9 August 2000
Matt's taking some training classes this week. It doesn't mean too much to me, except that he doesn't get home from work until 6:30 or 7, a couple of hours later than usual.
 
Considering that what I usually do between 5 and 7 is goof around on the computer, read, or watch television, it's sortof amazing how bored I get when he's not home for those two hours. Yesterday I checked my mail, read a book, made and ate some popcorn, paced around the living room, read some more, paced around the kitchen, paced through the dining room...
 
I finally wound up going back to the kitchen and making jello. I haven't even eaten jello in two years, much less made any. But we had three boxes of jello and one box of pudding in the cupboard, and I couldn't stand the pacing any more.
 
I even got fancy with it. Instead of cold water, I added ginger ale. Just to see what would happen, really. Jello came out a while back with "sparkling" jello, which you were supposed to make with club soda and it would form with bubbles in it and be sortof, well... sparkly. But the flavors for the sparkling jello were all pretty dubious, and I hate club soda. So I figured, how different could regular jello mix be from the other kind? And ginger ale is bubbly and tastes half-decent.
 
Well, I guess I was half-right. Either the difference is that ginger ale loses its bubbles faster than club soda, or the sparkling jello really is formulated different, because the jello I made tastes vaguely of ginger ale (Matt and I drink a really strong - almost spicy - ginger ale) but has no bubbles or sparkle to it.
 
That's all right. It still tastes pretty good.

 
I'm making stuffed shells for dinner tonight, and we're having Braz, Kris, Jeremy, and Elizabeth over to help us eat them. It started because I noticed we had three - count 'em! - three open bottles of spaghetti sauce in our refrigerator.
 
The reason we have three open bottles of spaghetti sauce in our 'fridge is because last week, before Braz and Kris moved into their new house, they ate about half their meals at our place, and one night we had spaghetti, and we didn't use all the sauce. So there is about 2/3 of one bottle left that was Matt's and mine (why Kris didn't use it, I don't know) and 1 1/2 bottles of sauce with meat added that Kris made.
 
Matt and I only have pasta for dinner about once a month.
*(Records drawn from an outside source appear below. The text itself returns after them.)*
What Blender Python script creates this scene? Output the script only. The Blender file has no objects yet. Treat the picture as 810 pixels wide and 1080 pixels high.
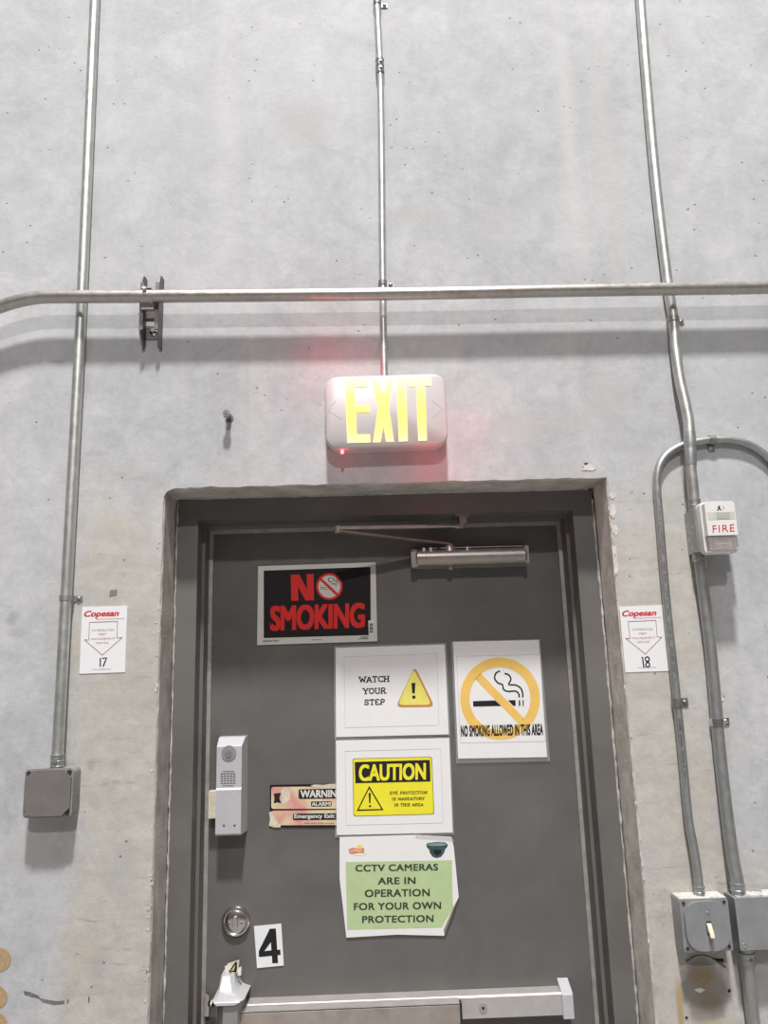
import bpy, bmesh, math, random
from mathutils import Vector, Matrix
random.seed(7)
S = bpy.context.scene
C = S.collection
PI = math.pi

# ------------------------------------------------------------------ camera
FPX = 800.0
PITCH, YAW, ROLL = 0.2056, 0.02241, -0.03001
CAM = Vector((-0.04646, -1.71654, 1.7627))
_cp, _sp, _cy, _sy = math.cos(PITCH), math.sin(PITCH), math.cos(YAW), math.sin(YAW)
FWD = Vector((_sy*_cp, _cy*_cp, _sp))
_r = Vector((_cy, -_sy, 0)); _u = _r.cross(FWD)
RIGHT = math.cos(ROLL)*_r + math.sin(ROLL)*_u
UP = -math.sin(ROLL)*_r + math.cos(ROLL)*_u
cam_data = bpy.data.cameras.new('camera')
cam = bpy.data.objects.new('camera', cam_data); C.objects.link(cam)
cam_data.sensor_fit = 'VERTICAL'; cam_data.sensor_height = 24.0
cam_data.lens = FPX/1080.0*24.0
cam_data.clip_start = 0.05
M = Matrix((RIGHT, UP, -FWD)).transposed().to_4x4(); M.translation = CAM
cam.matrix_world = M
S.camera = cam

# ------------------------------------------------------------------ world, lights, exposure
S.view_settings.view_transform = 'Standard'
S.view_settings.look = 'None'
S.view_settings.gamma = 1
S.view_settings.use_curve_mapping = False
S.view_settings.exposure = -0.36
world = bpy.data.worlds.new('hall'); S.world = world; world.use_nodes = True
wn = world.node_tree; wn.nodes.clear()
wo = wn.nodes.new('ShaderNodeOutputWorld'); wb = wn.nodes.new('ShaderNodeBackground')
wt = wn.nodes.new('ShaderNodeTexCoord'); ws = wn.nodes.new('ShaderNodeSeparateXYZ')
wr = wn.nodes.new('ShaderNodeValToRGB'); wm = wn.nodes.new('ShaderNodeMapRange')
wn.links.new(wt.outputs['Generated'], ws.inputs[0]); wn.links.new(ws.outputs['Z'], wm.inputs['Value'])
wm.inputs['From Min'].default_value = -1; wm.inputs['From Max'].default_value = 1
wn.links.new(wm.outputs[0], wr.inputs[0]); wn.links.new(wr.outputs[0], wb.inputs[0]); wn.links.new(wb.outputs[0], wo.inputs[0])
e = wr.color_ramp.elements
e[0].position = 0.0; e[0].color = (.20, .187, .187, 1)
e[1].position = 1.0; e[1].color = (.80, .80, .83, 1)
x = wr.color_ramp.elements.new(0.5); x.color = (.195, .187, .19, 1)
wb.inputs[1].default_value = 0.62

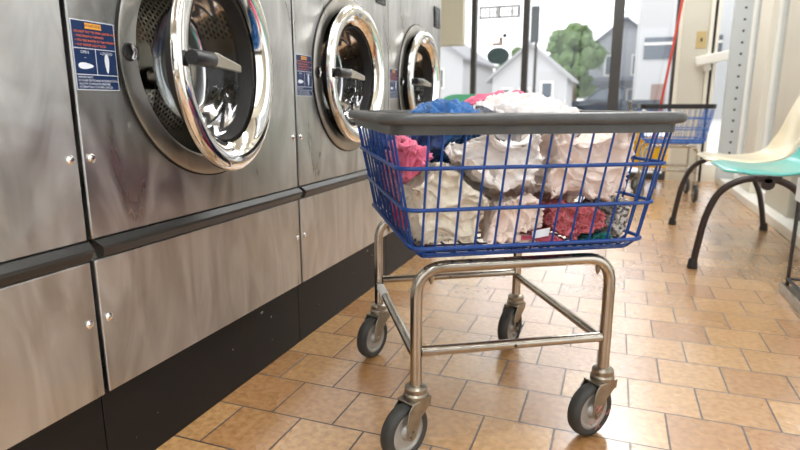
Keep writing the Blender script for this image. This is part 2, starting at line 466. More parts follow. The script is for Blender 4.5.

It happens every so often that an open jar of sauce will turn moldy before we get to it. I didn't want that to happen to three bottles. So I suggested to Matt that a quick way to use up the sauce would be for me to make stuffed shells.
 
Stuffed shells is pretty time-consuming to make, even if it is pretty easy, so we have that even less often than spaghetti, and our usual procedure is to invite some friends over to share it with us and keep one tray back and freeze it for future meals and/or lunches.
 
So, since it's Braz and Kris' spaghetti sauce (no, really, we had actual fights in the grocery store over who was going to pay for which groceries, even though all the leftovers got left in our 'fridge) we invited them. And since Jeremy and Elizabeth were right there helping them move, we invited them. And since our table only seats six, that was that. Six is about as many people as I want to try to feed at one time, anyway.
 
I was worried that K.T. and Kevin would feel left out when they found out about it, but given that K.T. just had a tooth pulled, she's probably not up to real food just yet anyway. Not that logic has anything to do with those sorts of feelings. So, K.T., when you read this - you're first on the list for the next one, okay? And you have it in writing. ::grin::

 
Word of the Day: lese-majeste - a crime against or indignity toward a sovereign power or ruler; a detraction from or affront to dignity or importance (in modern times, often applied sarcastically to minor offenses treated too seriously)
 
I wonder if any psychological studies have been done on the ways people eat jello. No, really! Stop laughing! It's got to mean something.
 
Jello is just such weird stuff. It's not really a solid - if you try to chew it up, it offers no appreciable resistance. It feels really weird. But it's not even a very thick liquid, like pudding. If you try to swallow whole cubes or spoonfuls, you're likely to get into trouble. You have to do something to mush it up.
 
Some people go right ahead and chew it anyway. Some people just take really small spoonfuls. Me, I schluck it through my teeth until it's liquified. Stop making that face! I know I'm not the only one. Yeah, I know it isn't very dignified. That's why I only have jello about once every two years, and never in restaurants or at other people's houses. The lese-majeste of me schlucking my jello between my teeth is just too much for some people to bear.